Saturday, November 25, 2017

Syntax

Definition:
(1) In linguistics, the study of the rules that govern the ways in which words combine to form phrases, clauses, and sentences. Syntax is one of the major components of grammar.
(2) The arrangement of words in a sentence. Adjective: syntactic.Examples and Observations:

"Colorless green ideas sleep furiously."
(Linguist Noam Chomsky created this sentence--which is grammatically correct but incomprehensible--to demonstrate that the rules governing syntax are distinct from the meanings words convey.)

"It is a mistake to believe that some English speakers follow rules in their speech and others do not. Instead, it now appears that all English speakers are successful language learners: they all follow unconscious rules derived from their early language development, and the small differences in the sentences that they prefer are best understood as coming from small differences in these rules. . . . The differences of the sort that we are looking at here follow lines of social class and ethnic group rather than geographical lines. Thus we can speak of social varieties or social dialects."
(Carl Lee Baker, English Syntax, 2nd ed. MIT Press, 1995)

"Within traditional grammar, the syntax of a language is described in terms of a taxonomy (i.e. the classificatory list) of the range of different types of syntactic structures found in the language. The central assumption underpinning syntactic analysis in traditional grammar is that phrases and sentences are built up of a series of constituents (i.e. syntactic units), each of which belongs to a specific grammatical category and serves a specific grammatical function. Given this assumption, the task of the linguist analysing the syntactic structure of any given type of sentence is to identify each of the constituents in the sentence, and (for each constituent) to say what category it belongs to and what function it serves. . . .

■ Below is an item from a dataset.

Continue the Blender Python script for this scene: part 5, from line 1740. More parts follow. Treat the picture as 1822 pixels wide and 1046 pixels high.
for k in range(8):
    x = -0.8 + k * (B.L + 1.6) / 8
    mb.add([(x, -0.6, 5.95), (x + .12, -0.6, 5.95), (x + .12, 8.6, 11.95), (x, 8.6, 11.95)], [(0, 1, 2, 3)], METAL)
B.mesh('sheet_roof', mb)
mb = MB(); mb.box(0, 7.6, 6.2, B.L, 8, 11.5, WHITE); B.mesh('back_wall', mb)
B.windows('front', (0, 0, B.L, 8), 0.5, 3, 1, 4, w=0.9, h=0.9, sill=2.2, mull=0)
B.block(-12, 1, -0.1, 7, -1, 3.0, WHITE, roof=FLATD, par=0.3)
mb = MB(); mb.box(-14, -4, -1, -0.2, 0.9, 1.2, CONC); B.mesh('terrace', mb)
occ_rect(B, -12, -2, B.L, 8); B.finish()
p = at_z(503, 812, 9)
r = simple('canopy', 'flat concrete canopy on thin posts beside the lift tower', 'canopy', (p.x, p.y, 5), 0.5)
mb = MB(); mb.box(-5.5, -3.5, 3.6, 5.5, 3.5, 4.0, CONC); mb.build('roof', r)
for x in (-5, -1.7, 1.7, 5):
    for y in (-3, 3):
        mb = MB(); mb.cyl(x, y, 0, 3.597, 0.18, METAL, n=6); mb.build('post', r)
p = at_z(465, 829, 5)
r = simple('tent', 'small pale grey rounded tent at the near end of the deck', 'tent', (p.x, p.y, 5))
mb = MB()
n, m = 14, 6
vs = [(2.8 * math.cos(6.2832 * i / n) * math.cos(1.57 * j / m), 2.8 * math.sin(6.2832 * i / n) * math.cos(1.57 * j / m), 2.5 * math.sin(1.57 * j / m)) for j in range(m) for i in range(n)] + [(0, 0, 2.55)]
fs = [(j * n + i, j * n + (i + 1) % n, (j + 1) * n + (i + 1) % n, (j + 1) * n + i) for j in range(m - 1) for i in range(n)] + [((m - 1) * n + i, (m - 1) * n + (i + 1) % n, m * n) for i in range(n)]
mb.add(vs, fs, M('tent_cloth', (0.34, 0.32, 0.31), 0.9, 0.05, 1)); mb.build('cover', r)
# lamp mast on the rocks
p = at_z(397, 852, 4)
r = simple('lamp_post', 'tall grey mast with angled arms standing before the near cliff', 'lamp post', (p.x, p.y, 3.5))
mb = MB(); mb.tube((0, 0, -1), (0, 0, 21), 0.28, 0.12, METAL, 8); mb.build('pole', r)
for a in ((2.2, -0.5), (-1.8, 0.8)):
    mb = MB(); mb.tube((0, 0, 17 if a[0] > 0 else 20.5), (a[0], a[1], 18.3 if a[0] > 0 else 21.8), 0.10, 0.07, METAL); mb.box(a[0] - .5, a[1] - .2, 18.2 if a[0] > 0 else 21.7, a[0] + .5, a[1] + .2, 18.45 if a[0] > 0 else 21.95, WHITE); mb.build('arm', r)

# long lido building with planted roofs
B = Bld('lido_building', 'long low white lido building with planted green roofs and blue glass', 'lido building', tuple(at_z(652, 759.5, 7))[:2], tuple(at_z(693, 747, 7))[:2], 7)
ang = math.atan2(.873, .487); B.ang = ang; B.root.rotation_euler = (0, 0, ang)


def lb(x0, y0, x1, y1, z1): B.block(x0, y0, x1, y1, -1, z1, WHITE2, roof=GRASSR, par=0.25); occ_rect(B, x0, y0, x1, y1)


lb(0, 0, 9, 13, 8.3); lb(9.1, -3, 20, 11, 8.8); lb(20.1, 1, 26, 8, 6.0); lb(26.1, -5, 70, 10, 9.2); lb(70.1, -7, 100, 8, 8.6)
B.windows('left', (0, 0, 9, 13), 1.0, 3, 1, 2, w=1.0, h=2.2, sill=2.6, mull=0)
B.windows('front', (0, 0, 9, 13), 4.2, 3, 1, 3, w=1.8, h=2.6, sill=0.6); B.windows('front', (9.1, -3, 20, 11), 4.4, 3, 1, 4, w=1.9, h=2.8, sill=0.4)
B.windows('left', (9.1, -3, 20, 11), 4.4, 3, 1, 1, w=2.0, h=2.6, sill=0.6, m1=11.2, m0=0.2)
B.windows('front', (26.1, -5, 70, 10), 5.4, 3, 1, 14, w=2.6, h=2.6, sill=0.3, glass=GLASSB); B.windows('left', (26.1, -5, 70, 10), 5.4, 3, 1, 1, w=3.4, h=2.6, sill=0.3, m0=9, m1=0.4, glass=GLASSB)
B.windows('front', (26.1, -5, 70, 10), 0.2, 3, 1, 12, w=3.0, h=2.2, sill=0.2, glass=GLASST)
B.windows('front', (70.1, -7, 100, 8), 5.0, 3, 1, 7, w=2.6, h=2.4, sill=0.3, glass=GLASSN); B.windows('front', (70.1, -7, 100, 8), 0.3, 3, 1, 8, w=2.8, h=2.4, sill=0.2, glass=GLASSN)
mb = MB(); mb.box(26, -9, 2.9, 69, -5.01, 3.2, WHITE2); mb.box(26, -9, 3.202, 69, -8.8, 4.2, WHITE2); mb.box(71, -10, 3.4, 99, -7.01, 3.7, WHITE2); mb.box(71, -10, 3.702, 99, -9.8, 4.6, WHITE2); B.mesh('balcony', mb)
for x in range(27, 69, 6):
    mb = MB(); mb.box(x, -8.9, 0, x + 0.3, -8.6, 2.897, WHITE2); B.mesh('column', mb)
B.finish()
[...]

"In contrast to the taxonomic approach adopted in traditional grammar, [Noam] Chomsky takes a cognitive approach to the study of grammar. For Chomsky, the goal of the linguist is to determine what it is that native speakers know about their native language which enables them to speak and understand the language fluently: hence, the study of language is part of the wider study of cognition (i.e. what human beings know). In a fairly obvious sense, any native speaker of a language can be said to know the grammar of his or her native language."
(Andrew Radford, English Syntax: An Introduction. Cambridge Univ. Press, 2004)

"Syntax is the study of the principles and processes by which sentences are constructed in particular languages. Syntactic investigation of a given language has as its goal the construction of a grammar that can be viewed as a device of some sort for producing the sentences of the language under analysis."
(Noam Chomsky, Syntactic Structures, 1971)

"Would you convey my compliments to the purist who reads your proofs and tell him or her that I write in a sort of broken-down patois which is something like the way a Swiss waiter talks, and that when I split an infinitive, damn it, I split it so it will stay split, and when I interrupt the velvety smoothness of my more or less literate syntax with a few sudden words of bar-room vernacular, that is done with the eyes wide open and the mind relaxed but attentive."
(Raymond Chandler)

"Syntax and vocabulary are overwhelming constraints--the rules that run us. Language is using us to talk--we think we’re using the language, but language is doing the thinking, we’re its slavish agents."